Earlier, while speaking outside the court Mr White claimed he was the victim of an ineffectual Garda investigation concocted by officers trying to destroy his credibility.

"I'd like to say to the people of Ireland I'm innocent," he said. "It took a month, practically a month here, to present this case, it took the jury, and I thank them very much, less than an hour to suss it out because there was no evidence.

"There was no evidence from the start, not a bit," Mr White added. "The case was brought against me to destroy my credibility."

It is the second time he has been tried and acquitted. In January 2005 he was found not guilty on six counts of making false statements and attempting to pervert the course of justice on direction of a trial judge.

Mr White insists he has been the subject of a vendetta orchestrated by former colleagues and senior officers in the force. He claims allegations he made to an internal Garda investigative team in 1998, headed by Assistant Commissioner Kevin Carty that officers had concocted a murder confession are the basis of this.

Mr White also claims information he had about a planned "Real" IRA attack in the summer of 1998 was not acted on.
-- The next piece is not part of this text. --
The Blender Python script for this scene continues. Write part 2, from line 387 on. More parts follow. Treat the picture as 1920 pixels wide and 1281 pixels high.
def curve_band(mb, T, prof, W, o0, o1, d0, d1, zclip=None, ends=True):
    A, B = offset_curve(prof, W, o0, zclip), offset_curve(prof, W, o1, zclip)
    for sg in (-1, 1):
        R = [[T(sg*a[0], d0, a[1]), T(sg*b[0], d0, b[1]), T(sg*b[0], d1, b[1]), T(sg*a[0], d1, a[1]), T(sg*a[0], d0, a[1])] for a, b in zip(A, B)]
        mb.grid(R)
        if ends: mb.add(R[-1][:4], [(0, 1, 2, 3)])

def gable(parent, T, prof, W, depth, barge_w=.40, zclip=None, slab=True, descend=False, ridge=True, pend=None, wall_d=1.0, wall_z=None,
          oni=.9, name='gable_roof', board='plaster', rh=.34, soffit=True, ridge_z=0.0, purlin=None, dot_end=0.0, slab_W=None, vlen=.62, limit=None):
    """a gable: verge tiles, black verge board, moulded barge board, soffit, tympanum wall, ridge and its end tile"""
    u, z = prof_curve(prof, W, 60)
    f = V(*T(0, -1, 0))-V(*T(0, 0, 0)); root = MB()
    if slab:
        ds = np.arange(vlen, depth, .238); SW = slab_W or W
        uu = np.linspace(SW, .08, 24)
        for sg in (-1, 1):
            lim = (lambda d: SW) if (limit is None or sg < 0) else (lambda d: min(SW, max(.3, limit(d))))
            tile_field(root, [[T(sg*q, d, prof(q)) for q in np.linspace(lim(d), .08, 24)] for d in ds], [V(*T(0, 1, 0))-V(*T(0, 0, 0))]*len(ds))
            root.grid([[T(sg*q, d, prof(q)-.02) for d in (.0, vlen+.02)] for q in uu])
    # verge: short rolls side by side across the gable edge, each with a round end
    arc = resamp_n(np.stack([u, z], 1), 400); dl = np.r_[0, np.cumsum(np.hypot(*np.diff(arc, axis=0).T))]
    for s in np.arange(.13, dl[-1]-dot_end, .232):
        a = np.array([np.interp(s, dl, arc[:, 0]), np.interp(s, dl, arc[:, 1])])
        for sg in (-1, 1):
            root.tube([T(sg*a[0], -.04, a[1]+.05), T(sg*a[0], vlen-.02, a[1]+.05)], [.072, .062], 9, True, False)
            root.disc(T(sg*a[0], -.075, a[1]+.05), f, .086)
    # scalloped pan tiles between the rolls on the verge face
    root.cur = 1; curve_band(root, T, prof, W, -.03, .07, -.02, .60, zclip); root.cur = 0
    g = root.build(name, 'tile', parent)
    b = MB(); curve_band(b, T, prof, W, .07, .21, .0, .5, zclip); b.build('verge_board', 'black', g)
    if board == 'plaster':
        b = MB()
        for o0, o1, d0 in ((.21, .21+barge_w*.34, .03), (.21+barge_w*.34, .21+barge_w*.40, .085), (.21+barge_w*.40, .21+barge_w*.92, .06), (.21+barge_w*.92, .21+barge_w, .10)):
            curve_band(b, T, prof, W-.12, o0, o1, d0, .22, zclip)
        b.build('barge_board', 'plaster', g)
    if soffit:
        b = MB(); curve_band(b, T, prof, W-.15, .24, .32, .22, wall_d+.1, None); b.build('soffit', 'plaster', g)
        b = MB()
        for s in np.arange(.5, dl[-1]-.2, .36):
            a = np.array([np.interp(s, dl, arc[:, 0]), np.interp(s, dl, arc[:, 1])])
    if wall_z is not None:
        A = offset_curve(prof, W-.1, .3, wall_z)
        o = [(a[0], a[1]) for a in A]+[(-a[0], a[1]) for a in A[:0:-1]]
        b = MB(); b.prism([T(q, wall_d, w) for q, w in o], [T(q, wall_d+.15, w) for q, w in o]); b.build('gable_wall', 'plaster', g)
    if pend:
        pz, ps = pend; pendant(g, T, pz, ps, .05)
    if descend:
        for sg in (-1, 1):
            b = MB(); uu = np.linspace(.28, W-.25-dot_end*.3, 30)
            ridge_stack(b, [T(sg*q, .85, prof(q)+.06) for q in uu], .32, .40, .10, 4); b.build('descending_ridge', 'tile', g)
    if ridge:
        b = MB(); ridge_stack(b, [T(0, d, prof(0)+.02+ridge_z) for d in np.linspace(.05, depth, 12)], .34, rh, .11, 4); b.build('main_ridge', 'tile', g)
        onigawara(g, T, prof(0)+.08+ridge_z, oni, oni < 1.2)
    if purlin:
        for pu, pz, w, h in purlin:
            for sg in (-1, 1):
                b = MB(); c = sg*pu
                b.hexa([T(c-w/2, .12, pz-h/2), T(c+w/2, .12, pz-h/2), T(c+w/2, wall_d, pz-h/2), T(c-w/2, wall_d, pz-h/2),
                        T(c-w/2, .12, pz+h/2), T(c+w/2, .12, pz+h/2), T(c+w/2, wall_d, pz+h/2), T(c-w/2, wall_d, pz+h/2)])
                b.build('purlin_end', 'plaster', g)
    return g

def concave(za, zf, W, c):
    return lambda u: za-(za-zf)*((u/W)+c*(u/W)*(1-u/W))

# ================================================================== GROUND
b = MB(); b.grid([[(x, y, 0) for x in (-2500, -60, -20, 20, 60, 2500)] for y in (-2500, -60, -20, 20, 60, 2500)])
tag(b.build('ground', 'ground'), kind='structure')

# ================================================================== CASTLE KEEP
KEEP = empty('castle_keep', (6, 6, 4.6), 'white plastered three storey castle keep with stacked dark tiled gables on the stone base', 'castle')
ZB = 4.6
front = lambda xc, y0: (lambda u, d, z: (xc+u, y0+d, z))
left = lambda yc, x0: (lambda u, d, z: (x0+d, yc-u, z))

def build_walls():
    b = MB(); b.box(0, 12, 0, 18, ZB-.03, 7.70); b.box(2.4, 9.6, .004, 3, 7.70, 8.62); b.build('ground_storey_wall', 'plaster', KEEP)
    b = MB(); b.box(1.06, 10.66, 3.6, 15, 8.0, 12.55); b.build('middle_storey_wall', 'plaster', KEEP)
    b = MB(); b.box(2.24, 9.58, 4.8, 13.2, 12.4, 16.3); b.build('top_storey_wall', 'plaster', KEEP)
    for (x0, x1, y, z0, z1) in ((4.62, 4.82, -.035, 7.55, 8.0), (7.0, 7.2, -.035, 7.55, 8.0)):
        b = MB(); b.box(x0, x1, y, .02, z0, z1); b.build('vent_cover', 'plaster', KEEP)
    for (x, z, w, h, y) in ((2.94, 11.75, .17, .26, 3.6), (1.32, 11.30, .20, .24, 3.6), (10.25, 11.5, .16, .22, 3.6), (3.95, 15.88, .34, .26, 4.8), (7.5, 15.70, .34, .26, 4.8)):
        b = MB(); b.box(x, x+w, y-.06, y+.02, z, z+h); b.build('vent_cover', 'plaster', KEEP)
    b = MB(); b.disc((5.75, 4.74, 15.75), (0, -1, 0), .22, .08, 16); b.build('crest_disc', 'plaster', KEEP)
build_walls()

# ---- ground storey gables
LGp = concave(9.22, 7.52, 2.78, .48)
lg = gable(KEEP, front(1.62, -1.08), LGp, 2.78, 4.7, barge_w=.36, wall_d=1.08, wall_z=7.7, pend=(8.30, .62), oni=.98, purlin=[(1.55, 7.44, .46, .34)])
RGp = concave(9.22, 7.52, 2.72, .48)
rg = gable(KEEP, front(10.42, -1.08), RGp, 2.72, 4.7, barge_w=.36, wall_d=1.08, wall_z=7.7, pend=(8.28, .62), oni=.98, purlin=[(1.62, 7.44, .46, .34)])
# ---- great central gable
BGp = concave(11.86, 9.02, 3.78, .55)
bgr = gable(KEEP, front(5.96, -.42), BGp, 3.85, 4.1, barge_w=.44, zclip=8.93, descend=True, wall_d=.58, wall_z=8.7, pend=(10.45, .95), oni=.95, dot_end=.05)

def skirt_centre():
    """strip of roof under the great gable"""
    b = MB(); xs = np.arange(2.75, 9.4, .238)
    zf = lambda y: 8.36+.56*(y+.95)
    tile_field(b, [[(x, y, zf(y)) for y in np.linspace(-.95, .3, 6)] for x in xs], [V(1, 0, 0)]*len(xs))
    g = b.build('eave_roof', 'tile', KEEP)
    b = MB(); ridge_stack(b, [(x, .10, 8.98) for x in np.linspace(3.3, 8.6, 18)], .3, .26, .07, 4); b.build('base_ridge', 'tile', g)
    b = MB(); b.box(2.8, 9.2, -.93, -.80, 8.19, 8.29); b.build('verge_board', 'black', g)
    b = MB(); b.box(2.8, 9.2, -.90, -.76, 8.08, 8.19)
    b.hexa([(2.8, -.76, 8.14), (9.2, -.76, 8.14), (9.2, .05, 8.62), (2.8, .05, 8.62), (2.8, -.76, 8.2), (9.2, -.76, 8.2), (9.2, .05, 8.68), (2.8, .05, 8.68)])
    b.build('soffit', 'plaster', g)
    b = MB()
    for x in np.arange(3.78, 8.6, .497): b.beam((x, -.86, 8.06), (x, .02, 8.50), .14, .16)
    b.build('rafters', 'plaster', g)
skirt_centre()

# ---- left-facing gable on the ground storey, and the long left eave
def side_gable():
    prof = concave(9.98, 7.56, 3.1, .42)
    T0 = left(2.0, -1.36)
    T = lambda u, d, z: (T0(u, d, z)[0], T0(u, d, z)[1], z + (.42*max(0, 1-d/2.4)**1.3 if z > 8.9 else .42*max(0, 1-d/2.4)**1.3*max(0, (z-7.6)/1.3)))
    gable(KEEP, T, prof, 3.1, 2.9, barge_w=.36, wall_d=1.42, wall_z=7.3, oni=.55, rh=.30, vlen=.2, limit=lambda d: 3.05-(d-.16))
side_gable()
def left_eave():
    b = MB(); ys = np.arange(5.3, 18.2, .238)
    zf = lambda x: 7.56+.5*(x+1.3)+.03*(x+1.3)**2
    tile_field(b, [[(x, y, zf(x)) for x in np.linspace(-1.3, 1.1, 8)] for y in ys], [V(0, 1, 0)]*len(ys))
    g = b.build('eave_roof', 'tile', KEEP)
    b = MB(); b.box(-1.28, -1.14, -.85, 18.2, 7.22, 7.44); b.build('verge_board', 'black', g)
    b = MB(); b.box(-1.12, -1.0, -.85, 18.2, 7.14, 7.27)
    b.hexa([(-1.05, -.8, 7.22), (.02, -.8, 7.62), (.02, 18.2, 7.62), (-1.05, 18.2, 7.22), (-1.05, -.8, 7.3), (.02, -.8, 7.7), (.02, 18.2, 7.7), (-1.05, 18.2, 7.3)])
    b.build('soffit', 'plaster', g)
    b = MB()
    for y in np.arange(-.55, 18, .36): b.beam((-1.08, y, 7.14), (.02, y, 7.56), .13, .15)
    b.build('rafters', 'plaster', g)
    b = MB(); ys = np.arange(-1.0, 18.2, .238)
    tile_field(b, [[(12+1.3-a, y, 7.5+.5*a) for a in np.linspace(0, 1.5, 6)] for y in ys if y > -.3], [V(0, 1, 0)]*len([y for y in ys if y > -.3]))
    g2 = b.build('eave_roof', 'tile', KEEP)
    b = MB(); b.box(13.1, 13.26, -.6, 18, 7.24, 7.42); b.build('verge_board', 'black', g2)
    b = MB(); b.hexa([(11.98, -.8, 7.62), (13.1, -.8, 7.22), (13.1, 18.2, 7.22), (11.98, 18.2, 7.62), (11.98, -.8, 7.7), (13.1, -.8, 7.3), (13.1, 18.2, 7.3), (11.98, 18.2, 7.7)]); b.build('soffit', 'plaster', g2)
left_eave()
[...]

Taking the stand during his latest trial he reiterated the allegation, claiming that Assistant Commissioner Dermot Jennings said senior Garda management had decided "to let one through". Asst Com Jennings has denied the allegation.

Mr White told the court that in August 1998 he passed on information to the Garda secure intelligence unit in Dublin that a car had been ordered to carry a bomb for detonation in Omagh.

Weeks after Mr White claims the detail was handed over, the town was devastated by a bomb that killed 29 people, including a woman pregnant with twins.

"I have consistently claimed that I have handed good, top class intelligence to a number of officers in our job in a 14-day period coming up to it (the Omagh bomb)," Mr White said. "I stand by that."